The One-Ingredient Upgrade For Any Meal That Everyone Throws Away
We learn early which parts of food are "supposed" to be eaten and which parts aren't. Crusts should come off sandwiches, apples need to be peeled, and herb stems go into the compost. But those neat little piles of herb stems we sweep aside are still useful, and actually, they're sometimes the most flavorful thing on the board. They hold the same aromatic oils as the leaves, sometimes even more. They're sturdier and more aromatic, and they're flavor you've already paid for, so you might as well put it to use.
Not all stems have the same application, though. The tender ones, like those of parsley, cilantro, dill, and basil, can be chopped fine and stirred straight into sauces, dressings, and salads. They're stronger than the leaves but mild with a subtle crunch that tastes fresh, not too fibrous or bitter. The woodier stems of the stronger-tasting herbs like rosemary, thyme, and sage are better used whole. Drop them into a simmering pot or roasting pan and they'll perfume everything around them before being discarded.
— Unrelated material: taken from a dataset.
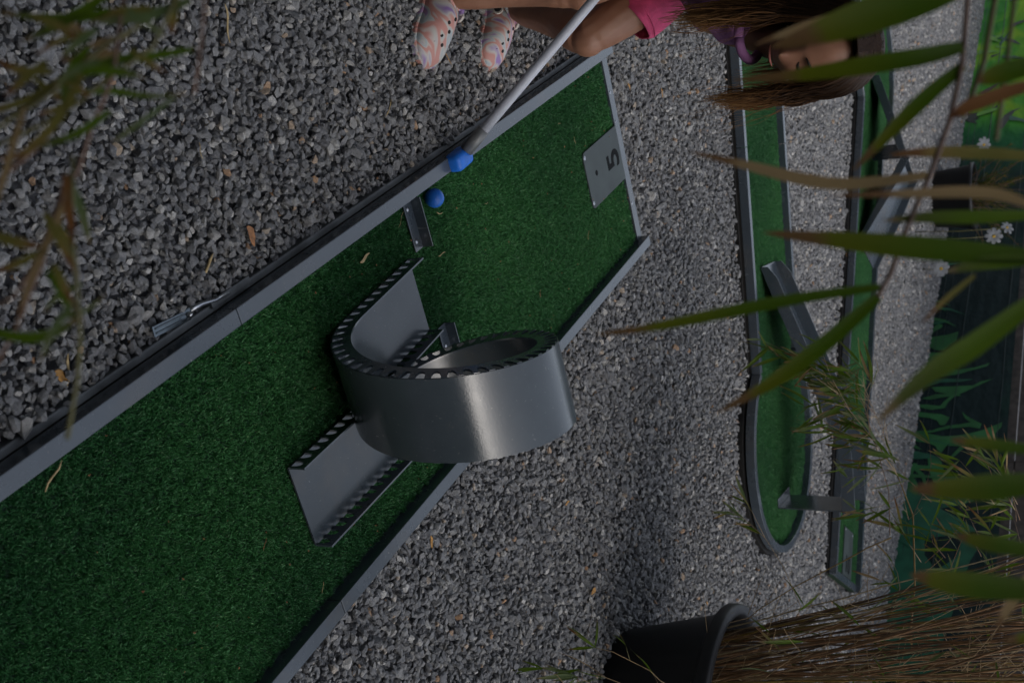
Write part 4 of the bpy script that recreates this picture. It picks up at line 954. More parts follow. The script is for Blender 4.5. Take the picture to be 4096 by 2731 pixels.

If you're worried about them getting lost in a broth, tie them together like a bouquet garni. If you're making pesto or tomato sauce, basil stems are your friend. They blitz into the vivid green base and add that spicy-sweet, anise note cooks usually have to make up for with extra leaves. The same goes for parsley stems in chimichurri, or dill stems in a quick pickle brine. For quick, clean brightness, blend cilantro or parsley stems into vinaigrettes and other homemade dressings. This technique is using what you have and being less wasteful, but it also amplifies every dish.
Don't toss the good parts
Part of why we eschew stems comes down to meticulous aesthetics and cultural influence. French haut cuisine, and the technique cookbooks that followed it, prized a rigid, polished sameness. Leaves look delicate and symmetrical on a plate; stems look like... twigs. It's true that lots of non-aromatic vegetable stems are not worth eating, or downright inedible. It's not fun to chew on the ropey ribs of kale, and the stiff little caps of green beans are culinarily useless. It's possible that herb stems got scooped up and thrown into the compost bin along with those less desirable plant parts — a case of guilt by association.
Science tells a different story. The stems, like the other plant parts, carry the same essential oils that give herbs their scent. Those oils are produced by tiny glandular trichomes along the plant's surface, on leaves, buds, and sometimes on the upper layers of the stem itself. The tougher tissues of the stem hold on to those oils longer, which is why a bruised stem can smell even stronger than the leaves. Heat or acid can coax out that flavor, the way bones release richness into broth.
Chefs have been correcting the record for years. Samin Nosrat adds cilantro stems to salsa verde for heat and body. Yotam Ottolenghi blends entire bunches of herbs for sauces that taste exactly like the color green looks. Dan Barber at Blue Hill built an entire menu around using every edible scrap of the plant. Cooking with stems means paying attention to the architecture of flavor instead of only its surface, and truly respecting and celebrating every part of every ingredient.